> MATERIAL FOR THIS EXERCISE:
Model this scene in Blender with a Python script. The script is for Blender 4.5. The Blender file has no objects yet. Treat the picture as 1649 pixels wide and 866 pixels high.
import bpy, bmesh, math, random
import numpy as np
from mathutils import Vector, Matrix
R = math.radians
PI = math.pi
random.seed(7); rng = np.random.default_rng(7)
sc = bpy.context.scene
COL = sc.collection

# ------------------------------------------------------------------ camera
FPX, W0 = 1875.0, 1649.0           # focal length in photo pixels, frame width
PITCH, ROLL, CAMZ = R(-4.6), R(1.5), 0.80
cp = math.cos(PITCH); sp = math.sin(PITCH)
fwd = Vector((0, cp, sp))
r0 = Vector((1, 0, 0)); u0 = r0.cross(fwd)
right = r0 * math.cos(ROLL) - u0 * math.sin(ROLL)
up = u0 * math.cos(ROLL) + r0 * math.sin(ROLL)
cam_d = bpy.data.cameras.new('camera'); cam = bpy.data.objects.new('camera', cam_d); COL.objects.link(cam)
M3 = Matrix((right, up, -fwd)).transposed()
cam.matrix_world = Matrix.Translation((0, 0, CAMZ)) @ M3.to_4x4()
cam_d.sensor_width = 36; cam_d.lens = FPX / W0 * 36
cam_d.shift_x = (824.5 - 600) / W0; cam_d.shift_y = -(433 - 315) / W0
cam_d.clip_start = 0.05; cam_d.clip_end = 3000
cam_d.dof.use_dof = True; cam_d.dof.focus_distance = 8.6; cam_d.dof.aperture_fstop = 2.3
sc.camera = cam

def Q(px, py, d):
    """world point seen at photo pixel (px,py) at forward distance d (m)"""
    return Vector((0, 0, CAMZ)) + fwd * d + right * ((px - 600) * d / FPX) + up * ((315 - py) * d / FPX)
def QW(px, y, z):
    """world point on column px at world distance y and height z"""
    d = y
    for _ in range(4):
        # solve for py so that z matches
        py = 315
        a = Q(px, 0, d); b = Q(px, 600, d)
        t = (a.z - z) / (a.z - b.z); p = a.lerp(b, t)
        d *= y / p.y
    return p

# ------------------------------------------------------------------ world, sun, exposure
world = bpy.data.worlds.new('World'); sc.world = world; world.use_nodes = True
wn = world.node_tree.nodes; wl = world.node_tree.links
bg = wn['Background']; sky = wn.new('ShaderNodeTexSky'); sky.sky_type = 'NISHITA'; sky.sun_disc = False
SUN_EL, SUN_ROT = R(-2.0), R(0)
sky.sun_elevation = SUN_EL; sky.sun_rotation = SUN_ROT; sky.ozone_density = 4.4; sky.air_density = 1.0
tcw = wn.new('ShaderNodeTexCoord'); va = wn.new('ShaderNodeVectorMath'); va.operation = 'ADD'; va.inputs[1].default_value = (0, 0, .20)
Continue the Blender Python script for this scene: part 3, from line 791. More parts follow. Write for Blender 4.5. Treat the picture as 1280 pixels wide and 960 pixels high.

> YOUR INSTRUCTIONS: Starting at the first line of the records above, please copy each line exactly until you reach the line containing "COL = sc.collection". Include that line and stop there.

> WORKED SOLUTION:
Model this scene in Blender with a Python script. The script is for Blender 4.5. The Blender file has no objects yet. Treat the picture as 1649 pixels wide and 866 pixels high.
import bpy, bmesh, math, random
import numpy as np
from mathutils import Vector, Matrix
R = math.radians
PI = math.pi
random.seed(7); rng = np.random.default_rng(7)
sc = bpy.context.scene
COL = sc.collection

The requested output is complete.